La question paraît pouvoir être tranchée, en revanche, s'agissant du légataire particulier n'ayant pas demandé ni obtenu la délivrance de son legs404. La règle de répartition des fruits profitant à l'héritier légal non associé jusqu'à la demande en délivrance du légataire particulier ne s'applique pas en pareille matière, ainsi que nous l'avons vu. Si l'héritier légal ne peut pas percevoir les dividendes dans la période intercalaire, ceux-ci ne sauraient être « réservés » au légataire particulier non saisi et non encore agréé (n'ayant pas demandé la délivrance de son legs).
– L'anticipation de la question dans les statuts. – Il serait malvenu que les associés profitent de la période intermédiaire pour procéder, en cercle réduit, à des versements de dividendes inhabituels et conséquents. Dans l'attente d'une clarification légale ou jurisprudentielle, il paraît pertinent de prévoir une restriction statutaire. Selon certains auteurs, bien qu'une distribution avant agrément puisse être considérée en justice comme frauduleuse ou abusive, une clause statutaire permettrait d'anticiper les conflits405.
Afin d'éviter une paralysie des distributions, une précaution préliminaire importante, à notre sens, serait d'encadrer le délai pour se prémunir contre le silence des ayants droit taisants, en cohérence avec ce que le Code civil prévoit pour les fruits des légataires universels et à titre universel406.
Une voie pourrait être envisageable : les dividendes seraient réservé au profit des successeurs saisis (et des légataires ayant obtenu leur délivrance), jusqu'à leur agrément.

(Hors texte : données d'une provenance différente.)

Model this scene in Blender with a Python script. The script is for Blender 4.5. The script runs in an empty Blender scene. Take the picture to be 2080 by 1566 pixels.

Nous proposons le mécanisme suivant : si, à l'issue d'une année, le successeur saisi n'a pas accepté tacitement ou expressément la succession, ou si le légataire n'a pas présenté tacitement ou formellement de demande en délivrance, c'est que, a fortiori, il n'a pas sollicité auprès de la société son agrément. Par conséquent, il ne sera pas agréé et sera déchu du droit de percevoir les dividendes de manière rétroactive, n'ayant pas qualité d'associé. Il est fait observer qu'il pourrait être mis en demeure d'opter après l'expiration d'un délai de quatre mois à compter de l'ouverture de la succession, par un créancier, ou un cohéritier notamment, dans les termes de l'article 771 du Code civil.